PREMIUM TIMES NG
After six months in office as Nigeria’s president, Bola Tinubu has failed to uphold human rights in the country, Amnesty International said Wednesday.
The International human rights body said this at a public presentation of a document titled, “Nigeria: Human Rights Agenda 2023,” in Abuja.
The document details various areas of human rights violations in Nigeria.
“Tinubu unveiled new government policies that do not address rampant human rights violations across the country,” a press statement issued at the launch of the human rights agenda said.
However, the organisation said President Tinubu has the chance to ensure that everyone enjoys their human rights.
It urged the president to “hold perpetrators of past rights violations to account.”
In an opening statement, Isa Sanusi, country director, Amnesty International Nigeria, said it was imperative to set an agenda for the Tinubu-led administration in the area of human rights protection.
Mr Sanusi disclosed that copies of the agenda had been sent to President Tinubu and other top government functionaries with a view to helping them chart a new course of action against rights violations.
“We implore the government to make human rights protection its priority by ensuring that everyone Nigerian’s rights are protected, and that perpetrators of rights breaches do not go unpunished.
“We appeal to the government to study the document and come up with a plan on how to implement it,” Mr Sanusi.
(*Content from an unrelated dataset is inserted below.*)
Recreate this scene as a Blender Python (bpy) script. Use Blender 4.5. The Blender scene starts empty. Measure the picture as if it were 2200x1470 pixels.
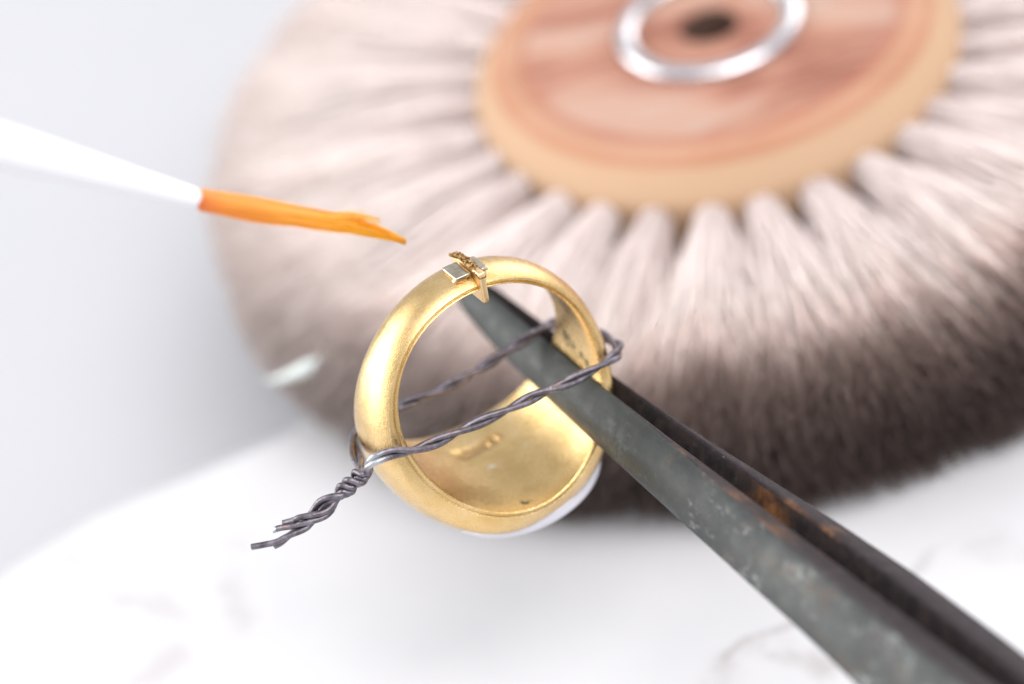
import bpy, math, random
import numpy as np
from mathutils import Vector, Matrix
random.seed(7); rng = np.random.default_rng(7)
S = bpy.context.scene
PI = math.pi
# ---------------------------------------------------------------- camera (1 unit = 1 cm)
S.unit_settings.scale_length = 0.01
PITCH, ROLL, CAM_H = math.radians(38.945), math.radians(-15.774), 17.8
F_ = np.array([0, math.cos(PITCH), -math.sin(PITCH)])
R0 = np.array([1.0, 0, 0]); U0 = np.array([0, math.sin(PITCH), math.cos(PITCH)])
R_ = R0 * math.cos(ROLL) + U0 * math.sin(ROLL)
U_ = -R0 * math.sin(ROLL) + U0 * math.cos(ROLL)
O_ = np.array([0, 0, CAM_H])
cam = bpy.data.cameras.new('camera'); co = bpy.data.objects.new('camera', cam)
S.collection.objects.link(co); S.camera = co
cam.lens = 100; cam.sensor_width = 36; cam.clip_start = 0.1; cam.clip_end = 2000
co.matrix_world = Matrix(((R_[0], U_[0], -F_[0], 0), (R_[1], U_[1], -F_[1], 0),
                          (R_[2], U_[2], -F_[2], CAM_H), (0, 0, 0, 1)))
cam.dof.use_dof = True; cam.dof.focus_distance = 22.2; cam.dof.aperture_fstop = 0.122
cam.dof.aperture_blades = 0
# ---------------------------------------------------------------- light
W = bpy.data.worlds.new('World'); S.world = W; W.use_nodes = True
bg = W.node_tree.nodes['Background']
bg.inputs[0].default_value = (0.93, 0.95, 1.0, 1); bg.inputs[1].default_value = 0.76
def softbox(name, loc, target, sx, sy, L, col):
    d = bpy.data.lights.new(name, 'AREA'); d.shape = 'RECTANGLE'; d.size = sx; d.size_y = sy
    d.energy = L * PI * sx * sy; d.color = col
    o = bpy.data.objects.new(name, d); S.collection.objects.link(o)
    o.location = loc
    o.rotation_euler = (Vector(target) - Vector(loc)).to_track_quat('-Z', 'Y').to_euler()
    return o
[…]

In a similar tone, Auwal Rafsanjani, board chairman, Amnesty International Nigeria, said the human rights body was not “anti-government,” but opposed to egregious rights violations that are rampant in the country.
Mr Rafsanjani urged the government to prevent rights violations, and “if they occur, the government must investigate and bring perpetrators to justice.”
Highlighting Nigerians’ right to life, freedom of expression and freedom of assembly among others, Mr Rafsanjani decried the worsening economic status of the citizens, a situation he blamed on political corruption.
Police speak
Speaking at the event, a representative of the Inspector-General of Police, Kunle Olasunkami, said the Nigeria police remains the country’s foremost human rights protector.
But, Mr Olasunkami’s claim conflicts with available records of widespread human rights abuses committed by police personnel across Nigeria.
Mr Olasunkami, a police commissioner, acknowledged the efforts of AI Nigeria in advancing human rights in the country.
He, however, lamented that the police operatives are equally victims of rights violations, with no fighting for the enforcement of such rights.
The police officer pointed at the incessant killings of police officers in Nigeria’s southeastern region, and their disenfranchisement during elections.